Thursday, July 8, 2010

American Notes (3)

Tributes to America are almost as old as America itself. I once remember stumbling across a sonnet by Goethe dedicated to the US, written in the early 1830s. (Not a particularly good piece of poetry, by the way.) They are numerous enough to constitute some kind of artistic genre. I don't know enough about the subject matter, but I have the vague impression that there are some predictable themes.

Early tributes, written by Europeans tended to see the nascent US as an exotic land where the best Enlightened notions of liberty and progress could have a fresh start free from the vices bequeathed by the Dark Ages. Goethe and, of course, De Tocqueville are good exponents. Even by the 1880s Dvorak could think of the US as a "New World" full of untapped sounds and melodies that would breathe new life into the romantic musical movement. In spite of the differences between these three names (just to pick a few) they had one thing in common: the US was something of a benign clean slate. It was not a place for high culture. It was a place to admire, sometimes to rather bizarre extents, but that could hardly be imitated; Europe could not learn much from the US even if it wanted to. The idea that the US would exert influence over the rest of the world was rather unthinkable.

Of course, Latin Americans had a different view. After all, the US was influencing events in the region. By any measure, seizing almost half of a country's territory (Mexico) counts as influence. By the 1860s it was clear to every thinking American that Cuba would become a state of the US, the question being not if but when. An American private citizen took over Nicaragua. The list goes on and on.

Going back to the topic of tributes to the US, what began as an abstract sense of opportunity in the minds of European intellectuals acquired a concrete shape in the form of mass migration. By the last decades of the XIXth Century, millions of Europeans, tens of millions when the dust settled, moved to the US in one of the largest human migrations in history. The "American Dream" became part of modern vocabulary.

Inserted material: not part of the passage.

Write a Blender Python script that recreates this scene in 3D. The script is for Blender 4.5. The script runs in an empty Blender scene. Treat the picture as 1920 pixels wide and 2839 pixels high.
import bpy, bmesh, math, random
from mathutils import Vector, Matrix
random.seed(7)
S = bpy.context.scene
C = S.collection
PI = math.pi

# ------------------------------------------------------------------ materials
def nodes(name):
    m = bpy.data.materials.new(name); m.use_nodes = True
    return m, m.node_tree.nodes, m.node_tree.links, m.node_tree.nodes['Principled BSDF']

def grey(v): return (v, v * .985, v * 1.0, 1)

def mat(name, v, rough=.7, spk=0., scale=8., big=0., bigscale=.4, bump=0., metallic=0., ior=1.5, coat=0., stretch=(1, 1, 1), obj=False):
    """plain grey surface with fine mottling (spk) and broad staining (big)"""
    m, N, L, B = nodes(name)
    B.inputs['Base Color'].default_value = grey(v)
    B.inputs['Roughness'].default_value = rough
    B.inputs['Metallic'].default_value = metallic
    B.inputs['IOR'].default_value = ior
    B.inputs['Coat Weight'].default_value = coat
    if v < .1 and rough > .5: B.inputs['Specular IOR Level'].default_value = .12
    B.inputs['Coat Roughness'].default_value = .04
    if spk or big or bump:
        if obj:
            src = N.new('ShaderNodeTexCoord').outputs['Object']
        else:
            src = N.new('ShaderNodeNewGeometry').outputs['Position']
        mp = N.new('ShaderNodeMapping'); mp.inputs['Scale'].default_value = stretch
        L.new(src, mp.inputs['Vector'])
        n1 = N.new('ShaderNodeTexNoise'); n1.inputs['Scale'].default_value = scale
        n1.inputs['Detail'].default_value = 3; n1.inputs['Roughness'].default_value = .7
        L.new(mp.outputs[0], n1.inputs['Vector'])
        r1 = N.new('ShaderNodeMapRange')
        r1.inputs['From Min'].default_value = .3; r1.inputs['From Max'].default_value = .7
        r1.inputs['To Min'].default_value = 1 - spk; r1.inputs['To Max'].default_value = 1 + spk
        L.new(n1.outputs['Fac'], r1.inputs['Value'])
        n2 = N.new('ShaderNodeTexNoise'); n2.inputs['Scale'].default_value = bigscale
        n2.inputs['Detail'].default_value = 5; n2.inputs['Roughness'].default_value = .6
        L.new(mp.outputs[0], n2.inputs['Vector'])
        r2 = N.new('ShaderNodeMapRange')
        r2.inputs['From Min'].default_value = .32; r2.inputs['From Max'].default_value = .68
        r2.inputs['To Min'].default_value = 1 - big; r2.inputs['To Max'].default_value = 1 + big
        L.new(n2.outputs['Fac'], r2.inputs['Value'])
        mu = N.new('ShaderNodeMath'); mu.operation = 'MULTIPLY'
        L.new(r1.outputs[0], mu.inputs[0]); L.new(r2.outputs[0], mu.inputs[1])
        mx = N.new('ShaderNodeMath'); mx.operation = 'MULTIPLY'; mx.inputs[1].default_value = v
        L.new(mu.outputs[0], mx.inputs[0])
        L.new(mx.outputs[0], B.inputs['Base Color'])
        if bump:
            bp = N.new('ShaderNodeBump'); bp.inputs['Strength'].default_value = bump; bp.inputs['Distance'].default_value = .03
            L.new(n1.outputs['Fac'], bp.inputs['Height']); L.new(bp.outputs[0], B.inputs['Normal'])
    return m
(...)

So, I am on well-trod ground. But this creates some kind of challenge for me. I want to write a tribute to the US that does not draw on the concept of the "American Dream" because it does not form part of my own experience. Long before I was born, the world had stopped thinking about the US as "exotic." In fact, it was probably the country best visualized by people all over the world, although with lots of misperceptions. After World War II imitating the US was not only a possibility, but in some places even a necessity. By the 1950s, as Hirschman tells it, the French government appointed a commission of experts to study the US and learn from its success ("Comment font-ils?" was the title, unthinkable these days). The defeated Axis powers had American constitutions and institutional reforms foisted on them. In Spain, my next adoptive country, Franco sensed the futility of being cut off from American influence and finally bowed to it. (Of course, the US also realized it could use the Generalissimo as a bulwark against Communism in Southern Europe.)

Furthermore, my own experience of the US differs from that of the vast majority of Colombians (or other foreigners for that matter). I did not go to the US escaping economic want. In fact, it's very likely that I would have been financially better off had I stayed in Colombia. I did not follow the path of social mobility propelled by hard manual labor and entrepreneurship that characterizes the epitome of the "American Dream."

Incidentally, I have issues with the very notion of the "American Dream" although it is undeniable that the US has offered millions of people a better livelihood than they could have obtained had they stayed in their birthplaces. That is no small accomplishment. First, I'm not sure the American Dream is entirely American. As far as I know, Australia and Canada (and, in the early 20th Century, Argentina) have been every bit as open and beneficial to migrants as the US, just to name a few. Second, I doubt it works in practice as the myth would have it. The American jails host many children of Hispanic immigrants that instead of moving up the social ladder as their parents hoped, ended up trapped in urban poverty and crime. As you might imagine, I find myself often at political odds with the most representative believers and beneficiaries of the American Dream. Nowhere is this more apparent than with the highly successful Cuban-American community that produces some of the most hardline rightists in the US.

I belong to a different kind of migrant, one that is relatively recent in the history of the US: the type of migrant that comes in search of high culture and learning. No matter how much this segment has grown over time, it remains a tiny fraction of the total immigration the US receives. Even within the group of immigrants that arrive to the US in pursuit of higher education, people like me ought to be distinguished from those who obtain degrees in, say, IT and go on to join the American productive apparatus. (I'm a beneficiary of the confusion this generates. As a university professor of social sciences, I was eligible for a fast-track to permanent residence that was obviously designed to speed up the process for technologists.)

In short, my tribute to the US, for what it's worth, is the tribute of someone that arrived to it in rather unusual circumstances and spent all its time in unusual places (research universities). With any luck, I can pull off something here that, while straying from the well-known path, can still illuminate some aspects of American life.